David M. Allen, Dml -

Nick Garrison, center, as the emcee of the Kit Kat Klub in "Cabaret."

Not all of the parts are great about the Ordway's new staging, but one thing you can say for sure: It's steamy.

Last update: May 8, 2008 - 12:51 PM

This "Cabaret" is hot.

The John Kander and Fred Ebb musical, which opened with bawdy sparks and a bit of pizazz Tuesday at Ordway Center, has steam coming off not only its red costumes, but also the bald head of Nick Garrison, who plays the emcee of the Kit Kat Klub in Weimar-era Berlin with a winking charm (imagine Jack Nicholson as the Joker in red leather).

The heat, however, is not universal. Tari Kelly, in the crucial role of Sally Bowles, is mostly wanting. Her quick, overdone movements, particularly in the dramatic moments, are not of a woman who knows her power. They are mostly of someone eagerly trying to prove something. She looks like a little girl playing dressup with her mother's sexy clothes. But on two numbers -- the title song and the dreamy "Maybe This Time" -- Kelly gives a sense of Sally's potency.

Shakespeare wrote that "all the world's a stage." Kander and Ebb added music to that sentiment, saying "life is a cabaret, old chum."

Unlike the stark, black-and-white decadence of the Sam Mendes stage version that bowled over the country a decade ago, director Bill Berry's Moulin Rouge-flavored "Cabaret" is more colorful and thrilling.

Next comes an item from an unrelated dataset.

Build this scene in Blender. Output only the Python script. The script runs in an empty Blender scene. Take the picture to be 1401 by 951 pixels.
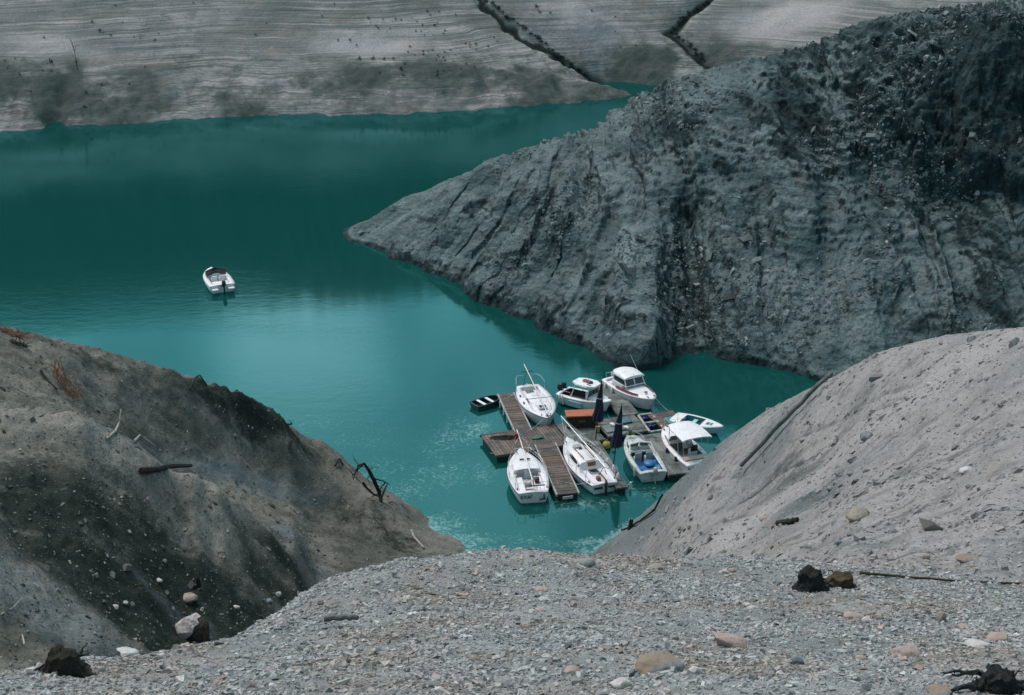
import bpy, bmesh, math, random
import numpy as np
from mathutils import Vector, Matrix
from mathutils.bvhtree import BVHTree

R = math.radians
rng = random.Random(7)
nrg = np.random.default_rng(11)
SC = bpy.context.scene
COL = SC.collection

# ------------------------------------------------------------------ camera
FPX, PITCH, CAMH = 1900.0, R(22), 38.0
cam_d = bpy.data.cameras.new('camera')
cam = bpy.data.objects.new('camera', cam_d)
COL.objects.link(cam)
cam.location = (0, 0, CAMH)
cam.rotation_euler = (R(90) - PITCH, 0, 0)
cam_d.sensor_width = 36
cam_d.lens = FPX / 1401 * 36
cam_d.clip_end = 4000
SC.camera = cam

# ------------------------------------------------------------------ sky and sun
SUN_EL, SUN_AZ = R(60), R(-48)          # azimuth from +Y towards +X
wd = bpy.data.worlds.new('World')
SC.world = wd
wd.use_nodes = True
wn, wl = wd.node_tree.nodes, wd.node_tree.links
bg = wn['Background']
sky = wn.new('ShaderNodeTexSky')
sky.sky_type = 'NISHITA'
sky.sun_disc = False
sky.sun_elevation = SUN_EL
sky.sun_rotation = SUN_AZ
sky.air_density = 1.0
sky.dust_density = 1.5
tc = wn.new('ShaderNodeTexCoord')
cn = wn.new('ShaderNodeTexNoise')
cn.inputs['Scale'].default_value = 2.2
cn.inputs['Detail'].default_value = 4
cn.inputs['Roughness'].default_value = 0.5
cr = wn.new('ShaderNodeValToRGB')
cr.color_ramp.elements[0].position = 0.40
cr.color_ramp.elements[0].color = (0.35, 0.35, 0.35, 1)
cr.color_ramp.elements[1].position = 0.66
cr.color_ramp.elements[1].color = (0.9, 0.9, 0.9, 1)
mx = wn.new('ShaderNodeMix')
mx.data_type = 'RGBA'
mx.inputs['B'].default_value = (3.4, 6.4, 7.0, 1)
wl.new(tc.outputs['Generated'], cn.inputs['Vector'])
wl.new(cn.outputs['Fac'], cr.inputs['Fac'])
# a brighter bank of cloud low over the far shore
dp = wn.new('ShaderNodeVectorMath')
dp.operation = 'DOT_PRODUCT'
cdir = Vector((math.sin(R(-9)) * math.cos(R(23)), math.cos(R(-9)) * math.cos(R(23)), math.sin(R(23))))
dp.inputs[1].default_value = cdir
wl.new(tc.outputs['Generated'], dp.inputs[0])
bk = wn.new('ShaderNodeMapRange')
bk.interpolation_type = 'SMOOTHSTEP'
bk.inputs['From Min'].default_value = 0.93
bk.inputs['From Max'].default_value = 0.998
bk.inputs['To Max'].default_value = 0.85
wl.new(dp.outputs['Value'], bk.inputs['Value'])
mb_ = wn.new('ShaderNodeMix')
mb_.data_type = 'RGBA'
mb_.inputs['B'].default_value = (9.0, 13.0, 13.6, 1)
bm_ = wn.new('ShaderNodeMath')
bm_.operation = 'MULTIPLY'
wl.new(bk.outputs['Result'], bm_.inputs[0])
cr2 = wn.new('ShaderNodeMapRange')
cr2.inputs['From Min'].default_value = 0.42
cr2.inputs['From Max'].default_value = 0.60
cr2.inputs['To Min'].default_value = 0.30
cr2.inputs['To Max'].default_value = 1.15
cn2 = wn.new('ShaderNodeTexNoise')
cn2.inputs['Scale'].default_value = 9.0
cn2.inputs['Detail'].default_value = 3
wl.new(tc.outputs['Generated'], cn2.inputs['Vector'])
wl.new(cn2.outputs['Fac'], cr2.inputs['Value'])
wl.new(cr2.outputs['Result'], bm_.inputs[1])
wl.new(bm_.outputs[0], mb_.inputs['Factor'])
wl.new(mx.outputs['Result'], mb_.inputs['A'])
wl.new(cr.outputs['Color'], mx.inputs['Factor'])
wl.new(sky.outputs['Color'], mx.inputs['A'])
# one small bright gap in that bank
sp = wn.new('ShaderNodeVectorMath')
sp.operation = 'DOT_PRODUCT'
sp.inputs[1].default_value = Vector((math.sin(R(-9.3)) * math.cos(R(21.4)), math.cos(R(-9.3)) * math.cos(R(21.4)), math.sin(R(21.4))))
wl.new(tc.outputs['Generated'], sp.inputs[0])
sr = wn.new('ShaderNodeMapRange')
sr.interpolation_type = 'SMOOTHSTEP'
sr.inputs['From Min'].default_value = math.cos(R(4.2))
sr.inputs['From Max'].default_value = math.cos(R(0.6))
sr.inputs['To Max'].default_value = 0.34
wl.new(sp.outputs['Value'], sr.inputs['Value'])
ms_ = wn.new('ShaderNodeMix')
ms_.data_type = 'RGBA'
ms_.inputs['B'].default_value = (30.0, 26.0, 27.0, 1)
wl.new(sr.outputs['Result'], ms_.inputs['Factor'])
wl.new(mb_.outputs['Result'], ms_.inputs['A'])
wl.new(ms_.outputs['Result'], bg.inputs['Color'])
bg.inputs['Strength'].default_value = 0.095

sl = bpy.data.lights.new('sun', 'SUN')
sl.energy = 2.2
sl.angle = R(26)
sl.color = (1.0, 0.90, 0.86)
so = bpy.data.objects.new('sun', sl)
COL.objects.link(so)
sdir = Vector((math.sin(SUN_AZ) * math.cos(SUN_EL), math.cos(SUN_AZ) * math.cos(SUN_EL), math.sin(SUN_EL)))
so.rotation_euler = sdir.to_track_quat('Z', 'Y').to_euler()

vs = SC.view_settings
vs.view_transform = 'Standard'
vs.look = 'None'
vs.gamma = 1
vs.use_curve_mapping = False
vs.exposure = 0.40

# ------------------------------------------------------------------ geometry helpers
def ray(u, v):
    xc = (u - 700.5) / FPX
    yc = (475.5 - v) / FPX
    return np.array([xc, math.cos(PITCH) + yc * math.sin(PITCH), -math.sin(PITCH) + yc * math.cos(PITCH)])

def at(u, v, z=0.0):
    d = ray(u, v)
    return Vector(np.array([0, 0, CAMH]) + d * ((z - CAMH) / d[2]))

def pY(u, v, Y):
    d = ray(u, v)
    return np.array([0, 0, CAMH]) + d * (Y / d[1])

def tag(o, label=None, cat=None, group=None, kind=None):
    if label: o['label'] = label
    if cat: o['category'] = cat
    if group: o['group'] = group
    if kind: o['kind'] = kind
    return o

def empty(name, loc, rz=0.0):
    o = bpy.data.objects.new(name, None)
    COL.objects.link(o)
    o.location = loc
    o.rotation_euler = (0, 0, rz)
    o.empty_display_size = 0.3
    return o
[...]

Berry, of Seattle, has taken the palette of the Nazi flag -- red, black and white -- to inform this production design.

The set, designed by Tom Sturge, has an asymmetry and jail-like bars that hang over it to give a sense of the world closing in on Weimar-era Berlin.

Berry is adept at manipulating and undermining symbols. He changes the giddy mood suddenly in "Cabaret" by introducing a swastika here, a goose step there.

And as I watched Tuesday, noting not just the fun the actors seemed to be having but also the shortcomings of the show (the Ian Eisendrath-led orchestra, jamming in drag, sounded a bit anemic in places), I marveled at how he has put this show together.

The cast is generally strong. For example, Allen Fitzpatrick's Herr Schultz and Suzy Hunt's Fraulein Schneider give the show some of its most tender moments. Actor Tyson Forbes, who was a delphic Thomas Jefferson in the Guthrie's "1776," plays archetypal Nazi Ernst Ludwig with both menace and tall elegance. (Come to think of it, he may be too good to be a Nazi.) Louis Hobson goes just below the surface of Cliff Bradshaw, the witness and writer of all of it.

In the moments when "Cabaret" went slack, I just let it wash over me. Then, at the end, my patience was powerfully rewarded. The Nazis had all but taken over and the Kit Kat Klub entertainers were doing their thing, without music, off-rhythm. It was a beautiful depiction of the end of a world of freedom and wanton sexuality.